Source data:
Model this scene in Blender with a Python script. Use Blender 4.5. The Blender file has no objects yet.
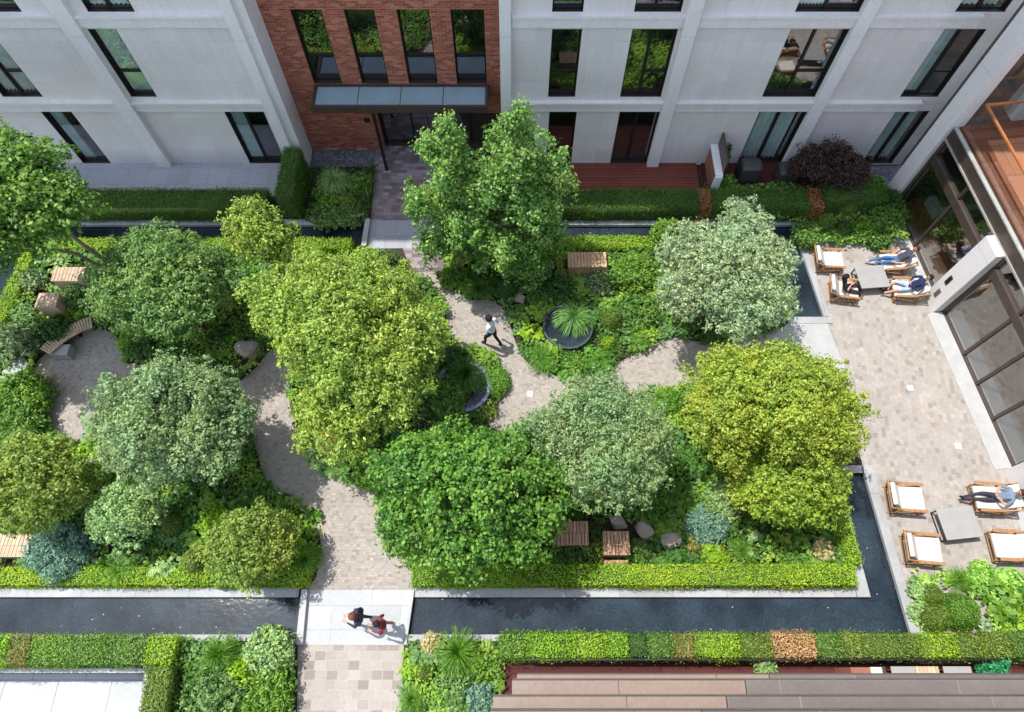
import bpy, bmesh, math, random
import numpy as np
from mathutils import Vector, Matrix, Euler
from mathutils.geometry import tessellate_polygon
random.seed(7); RNG = np.random.default_rng(11)
scn = bpy.context.scene; COL = scn.collection
CH = 20.0; FP = 680.0; TILT = math.atan(324 / FP)
SX, SY = 0.38, -0.17                      # shadow offset per metre of height

def G(px, py, z=0.0):                     # picture point -> place on the level z (survey helper)
    a = (px - 512) / FP; b = (356 - py) / FP
    d = (a, math.sin(TILT) + b * math.cos(TILT), -math.cos(TILT) + b * math.sin(TILT))
    k = (z - CH) / d[2]
    return (d[0] * k, d[1] * k)
def W(px, py, Y):                         # picture point -> (x, z) on the upright plane y = Y
    a = (px - 512) / FP; b = (356 - py) / FP
    d = (a, math.sin(TILT) + b * math.cos(TILT), -math.cos(TILT) + b * math.sin(TILT))
    k = Y / d[1]
    return (d[0] * k, CH + d[2] * k)
def SC(px, py, z=0.0):                    # pixels per metre there
    x, y = G(px, py, z)
    return FP / (y * math.sin(TILT) + (CH - z) * math.cos(TILT))
def hx(s):
    s = s.lstrip('#'); r = [int(s[i:i + 2], 16) / 255 for i in (0, 2, 4)]
    return tuple((c / 12.92 if c <= .04045 else ((c + .055) / 1.055) ** 2.4) for c in r)

# ------------------------------------------------------------------ materials
MATS = {}
def newmat(name):
    m = bpy.data.materials.new(name); m.use_nodes = True
    nt = m.node_tree; b = nt.nodes['Principled BSDF']; MATS[name] = m
    return m, nt, b
def N(nt, t, **kw):
    n = nt.nodes.new(t)
    for k, v in kw.items(): setattr(n, k, v)
    return n
def ramp(nt, fac, stops, interp='LINEAR'):
    r = N(nt, 'ShaderNodeValToRGB'); r.color_ramp.interpolation = interp
    e = r.color_ramp.elements
    while len(e) < len(stops): e.new(0.5)
    for i, (p, c) in enumerate(stops):
        e[i].position = p; e[i].color = (*c, 1)
    nt.links.new(fac, r.inputs[0]); return r.outputs[0]
def mixc(nt, fac, a, b, mode='MIX'):
    m = N(nt, 'ShaderNodeMix', data_type='RGBA', blend_type=mode)
    for sock, v in ((m.inputs[0], fac), (m.inputs[6], a), (m.inputs[7], b)):
        if hasattr(v, 'is_linked'): nt.links.new(v, sock)
        elif isinstance(v, (int, float)): sock.default_value = v
        else: sock.default_value = (*v, 1)
    return m.outputs[2]
def math_(nt, op, a, b=None):
    m = N(nt, 'ShaderNodeMath', operation=op)
    for i, v in enumerate((a, b)):
        if v is None: continue
        if hasattr(v, 'is_linked'): nt.links.new(v, m.inputs[i])
        else: m.inputs[i].default_value = v
    return m.outputs[0]
def noise(nt, scale, detail=4, rough=.55, vec=None):
    n = N(nt, 'ShaderNodeTexNoise'); n.inputs['Scale'].default_value = scale
    n.inputs['Detail'].default_value = detail; n.inputs['Roughness'].default_value = rough
    if vec is None:
        vec = N(nt, 'ShaderNodeTexCoord').outputs['Object']
    nt.links.new(vec, n.inputs['Vector']); return n.outputs[0]
def plain(name, col, rough=.6, metal=0.0, var=.18, nscale=3.0, bump=.0, bscale=40, spec=.4):
    m, nt, b = newmat(name)
    d = tuple(c * (1 - var) for c in col); l = tuple(min(1, c * (1 + var)) for c in col)
    nt.links.new(ramp(nt, noise(nt, nscale, 6, .65), [(.3, d), (.7, l)]), b.inputs['Base Color'])
    b.inputs['Roughness'].default_value = rough; b.inputs['Metallic'].default_value = metal
    b.inputs['Specular IOR Level'].default_value = spec
    if bump:
        bp = N(nt, 'ShaderNodeBump'); bp.inputs['Strength'].default_value = bump; bp.inputs['Distance'].default_value = .02
        nt.links.new(noise(nt, bscale, 3), bp.inputs['Height']); nt.links.new(bp.outputs[0], b.inputs['Normal'])
    return m
def tiles(name, w, h, stops, mortar, gap=.06, axes='XY', rough=.8, rot=0.0, stain=.25, offset=.5, bump=.3, jitter=0.0, big=None, streak=0):
    m, nt, b = newmat(name)
    vec = N(nt, 'ShaderNodeTexCoord').outputs['Object']
    if rot:
        mp = N(nt, 'ShaderNodeMapping'); mp.inputs['Rotation'].default_value = (0, 0, rot)
        nt.links.new(vec, mp.inputs[0]); vec = mp.outputs[0]
    s = N(nt, 'ShaderNodeSeparateXYZ'); nt.links.new(vec, s.inputs[0])
    X = s.outputs[axes[0]]; Y = s.outputs[axes[1]]
    ys = math_(nt, 'DIVIDE', Y, h); row = math_(nt, 'FLOOR', ys)
    rr = N(nt, 'ShaderNodeTexWhiteNoise', noise_dimensions='1D'); nt.links.new(row, rr.inputs['W'])
    off = math_(nt, 'MULTIPLY', math_(nt, 'MODULO', row, 2.0), offset)
    if jitter: off = math_(nt, 'ADD', off, math_(nt, 'MULTIPLY', rr.outputs[0], jitter))
    xs = math_(nt, 'ADD', math_(nt, 'DIVIDE', X, w), off); cell = math_(nt, 'FLOOR', xs)
    cb = N(nt, 'ShaderNodeCombineXYZ'); nt.links.new(cell, cb.inputs[0]); nt.links.new(row, cb.inputs[1])
    wn = N(nt, 'ShaderNodeTexWhiteNoise', noise_dimensions='2D'); nt.links.new(cb.outputs[0], wn.inputs['Vector'])
    val = wn.outputs[0]
    if big:                                # slow drift of the mix across the place
        val = math_(nt, 'MULTIPLY', val, math_(nt, 'ADD', .25, math_(nt, 'MULTIPLY', noise(nt, big, 2), 1.5)))
    col = ramp(nt, val, stops)
    fx = math_(nt, 'FRACT', xs); fy = math_(nt, 'FRACT', ys)
    ex = math_(nt, 'MINIMUM', fx, math_(nt, 'SUBTRACT', 1.0, fx)); ey = math_(nt, 'MINIMUM', fy, math_(nt, 'SUBTRACT', 1.0, fy))
    ex = math_(nt, 'MULTIPLY', ex, w); ey = math_(nt, 'MULTIPLY', ey, h)
    e = math_(nt, 'MINIMUM', ex, ey)
    mk = math_(nt, 'LESS_THAN', e, gap * min(w, h) * .5)
    col = mixc(nt, mk, col, mortar)
    n1 = noise(nt, 1.1, 8, .7); n2 = noise(nt, 14, 5, .6)
    f = ramp(nt, n1, [(.25, (1 - stain,) * 3), (.75, (1 + 0 * stain,) * 3)])
    col = mixc(nt, 1.0, col, f, 'MULTIPLY')
    col = mixc(nt, .6, col, ramp(nt, n2, [(.3, (.78,) * 3), (.7, (1,) * 3)]), 'MULTIPLY')
    if streak:                             # rain streaks and grime running down the wall
        mp2 = N(nt, 'ShaderNodeMapping'); mp2.inputs['Scale'].default_value = (3.2, 3.2, .22); nt.links.new(N(nt, 'ShaderNodeTexCoord').outputs['Object'], mp2.inputs[0])
        col = mixc(nt, streak, col, ramp(nt, noise(nt, 1.0, 6, .7, vec=mp2.outputs[0]), [(.38, (.66, .65, .63)), (.62, (1, 1, 1))]), 'MULTIPLY')
    nt.links.new(col, b.inputs['Base Color']); b.inputs['Roughness'].default_value = rough
    b.inputs['Specular IOR Level'].default_value = .25
    if bump:
        bp = N(nt, 'ShaderNodeBump'); bp.inputs['Strength'].default_value = bump; bp.inputs['Distance'].default_value = .01
        hh = math_(nt, 'ADD', math_(nt, 'SUBTRACT', 1.0, mk), n2)
        nt.links.new(hh, bp.inputs['Height']); nt.links.new(bp.outputs[0], b.inputs['Normal'])
    return m
def leafmat(name, dark, mid, light, tint=None, trans=.40, rough=.5, spec=.35, patch=None):
    m, nt, b = newmat(name)
    a1 = N(nt, 'ShaderNodeAttribute', attribute_name='rnd').outputs['Fac']
    a2 = N(nt, 'ShaderNodeAttribute', attribute_name='clump').outputs['Fac']
    c = ramp(nt, a1, [(.05, hx(dark)), (.5, hx(mid)), (.95, hx(light))])
    if patch:
        c = mixc(nt, .72, c, ramp(nt, a2, [(i / (len(patch)), hx(q)) for i, q in enumerate(patch)], 'CONSTANT'))
    elif tint:
        c = mixc(nt, ramp(nt, a2, [(.45, (0,) * 3), (.95, (.75,) * 3)]), c, hx(tint))
    c = mixc(nt, 1.0, c, ramp(nt, noise(nt, 1.3, 3), [(.3, (1.12, 1.12, 1.1)), (.7, (1.48, 1.42, 1.30))]), 'MULTIPLY')
    c = mixc(nt, 1.0, c, ramp(nt, noise(nt, .55, 2), [(.35, (.88, .97, .95)), (.65, (1.10, 1.02, .92))]), 'MULTIPLY')
    nt.links.new(c, b.inputs['Base Color'])
    b.inputs['Roughness'].default_value = rough; b.inputs['Specular IOR Level'].default_value = spec
    tr = N(nt, 'ShaderNodeBsdfTranslucent')
    hs = N(nt, 'ShaderNodeHueSaturation'); hs.inputs['Saturation'].default_value = 1.08; hs.inputs['Value'].default_value = 1.05
    nt.links.new(c, hs.inputs['Color']); nt.links.new(hs.outputs[0], tr.inputs[0])
    mx = N(nt, 'ShaderNodeMixShader'); mx.inputs[0].default_value = trans
    nt.links.new(b.outputs[0], mx.inputs[1]); nt.links.new(tr.outputs[0], mx.inputs[2])
    nt.links.new(mx.outputs[0], nt.nodes['Material Output'].inputs[0])
    return m
def glassmat(name, refl=.3, tint=(.8, .85, .85), rough=.01):
    m, nt, b = newmat(name); nt.nodes.remove(b)
    t = N(nt, 'ShaderNodeBsdfTransparent'); t.inputs[0].default_value = (*tint, 1)
    g = N(nt, 'ShaderNodeBsdfGlossy'); g.inputs['Roughness'].default_value = rough
    fr = N(nt, 'ShaderNodeFresnel'); bf = N(nt, 'ShaderNodeNewGeometry').outputs['Backfacing']; nt.links.new(math_(nt, 'SUBTRACT', 1.5, math_(nt, 'MULTIPLY', bf, 1.5 - 1 / 1.5)), fr.inputs[0])
    f = math_(nt, 'ADD', fr.outputs[0], math_(nt, 'MULTIPLY', math_(nt, 'SUBTRACT', 1.0, bf), refl))
    mx = N(nt, 'ShaderNodeMixShader'); nt.links.new(f, mx.inputs[0])
    nt.links.new(t.outputs[0], mx.inputs[1]); nt.links.new(g.outputs[0], mx.inputs[2])
    nt.links.new(mx.outputs[0], nt.nodes['Material Output'].inputs[0]); return m

STONE = tiles('facade_stone', 1.55, .78, [(0, (.70, .665, .64)), (.5, (.735, .70, .675)), (1, (.765, .73, .705))], (.56, .54, .52), gap=.012, axes='XZ', stain=.12, bump=.05, streak=.17)
BAND = tiles('band_stone', 30, 2.9, [(0, (.76, .73, .715)), (1, (.77, .74, .725))], (.48, .46, .45), gap=.004, axes='XZ', stain=.10, bump=.05, streak=.15)
BRICK = tiles('red_brick', .235, .083, [(0, hx('#834634')), (.3, hx('#9a5441')), (.7, hx('#a85f4a')), (1, hx('#bb7c66'))], hx('#ab8a78'), gap=.14, axes='XZ', stain=.25)
BRONZE = plain('bronze_frame', (.022, .018, .015), .4, metal=.3)
BROWNM = plain('brown_metal', (.075, .055, .045), .4, metal=.3)
BLACK = plain('black_metal', (.012, .012, .013), .45)
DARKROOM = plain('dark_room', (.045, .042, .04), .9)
GLASS = glassmat('window_glass', .24, (.90, .96, .95))
GLASSW = glassmat('shopfront_glass', .24, (.88, .90, .88))
CURTAIN = plain('curtain', (.82, .88, .86), .9, var=.15)
CONC = plain('pale_stone', (.36, .36, .35), .7, var=.10, nscale=2.2, bump=.05, spec=.25)
BRIDGE = tiles('bridge_stone', 1.9, .62, [(0, (.41, .415, .415)), (1, (.47, .475, .475))], (.31, .31, .31), gap=.02, stain=.16, jitter=.7)
COPE = tiles('coping_stone', 1.5, 5.0, [(0, (.38, .385, .385)), (1, (.46, .465, .465))], (.26, .26, .25), gap=.012, stain=.3)
PATIO = tiles('patio_setts', .165, .13, [(0, hx('#928a82')), (.10, hx('#9c948b')), (.25, hx('#a59d94')), (.6, hx('#a9a199')), (.88, hx('#ada59d')), (.95, hx('#b09b87')), (1, hx('#b2aaa2'))], hx('#a0988f'), gap=.07, stain=.26, rot=math.radians(96.8), jitter=.6, big=.35)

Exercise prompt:
Write out an exact copy of the listing, first line through the line containing "return tuple((c /", with the pictures left out.

The reply:
Model this scene in Blender with a Python script. Use Blender 4.5. The Blender file has no objects yet.
import bpy, bmesh, math, random
import numpy as np
from mathutils import Vector, Matrix, Euler
from mathutils.geometry import tessellate_polygon
random.seed(7); RNG = np.random.default_rng(11)
scn = bpy.context.scene; COL = scn.collection
CH = 20.0; FP = 680.0; TILT = math.atan(324 / FP)
SX, SY = 0.38, -0.17                      # shadow offset per metre of height

def G(px, py, z=0.0):                     # picture point -> place on the level z (survey helper)
    a = (px - 512) / FP; b = (356 - py) / FP
    d = (a, math.sin(TILT) + b * math.cos(TILT), -math.cos(TILT) + b * math.sin(TILT))
    k = (z - CH) / d[2]
    return (d[0] * k, d[1] * k)
def W(px, py, Y):                         # picture point -> (x, z) on the upright plane y = Y
    a = (px - 512) / FP; b = (356 - py) / FP
    d = (a, math.sin(TILT) + b * math.cos(TILT), -math.cos(TILT) + b * math.sin(TILT))
    k = Y / d[1]
    return (d[0] * k, CH + d[2] * k)
def SC(px, py, z=0.0):                    # pixels per metre there
    x, y = G(px, py, z)
    return FP / (y * math.sin(TILT) + (CH - z) * math.cos(TILT))
def hx(s):
    s = s.lstrip('#'); r = [int(s[i:i + 2], 16) / 255 for i in (0, 2, 4)]
    return tuple((c / 12.92 if c <= .04045 else ((c + .055) / 1.055) ** 2.4) for c in r)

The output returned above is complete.